One could and can do such things in London. They are impossible in Paris, where the consent of parents is obligatory, even in the case of those who are no longer minors, and where at least a month is always consumed in absurd preliminaries and red tape.

I firmly believe that, had it been necessary for Sarah to get married in France, she would never have done it! Such a decision, in her case, required to be made and carried out practically on the spot, while she was under the influence of one of her fantastic moods. Marriage to her, I am sure, was not the solemn, semi-religious event that it is in the lives of most women. For her it was merely another escapade—the crowning one, if you like.

Almost everything else on the list of follies she had committed. Why not marriage?

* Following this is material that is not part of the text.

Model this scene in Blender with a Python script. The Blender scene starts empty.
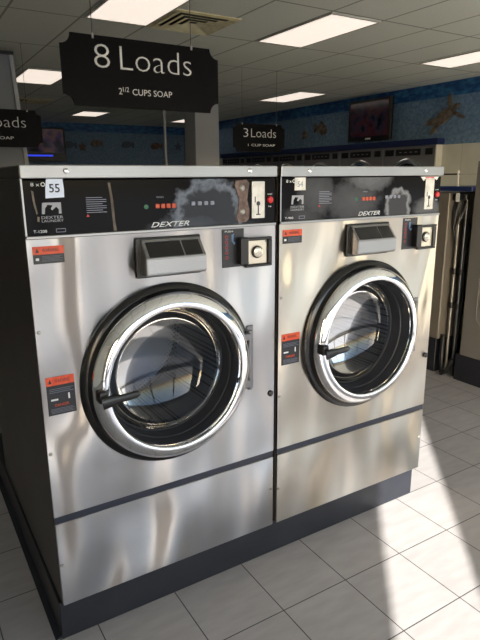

That, at any rate, is the opinion I have always held. But Berton had a graver conception of the matter.

In his view Sarah was so tremendously infatuated by Damala that she married him to make him wholly hers. He used to say:

“She lived in constant terror that Damala’s fancy would change, that some other woman would cross his path, and that he would leave her.

“She was completely under the fellow’s domination. If any good man, of high and noble principles, had offered Sarah his name, she would have refused him scornfully; she would have answered that she would tie her life to no man’s.

“But with Damala it was another matter. It was she who desired passionately to hold him—not the reverse. At least, such is my belief. Sarah too, when she remembered how easily she had fallen a victim to it herself, was often much perturbed at seeing how quickly women were captured by Damala’s fatal charm.

“She could think of no way to bind him to her except by marriage. So, despite her distaste for the orthodox union, she determined on the ceremony.

“She waited until we got to London, where such things can be done over-night, and then took advantage of one of Damala’s affectionate spells to persuade him to marry her. He agreed; a priest was sent for, and they were married—all in the space of a few hours.”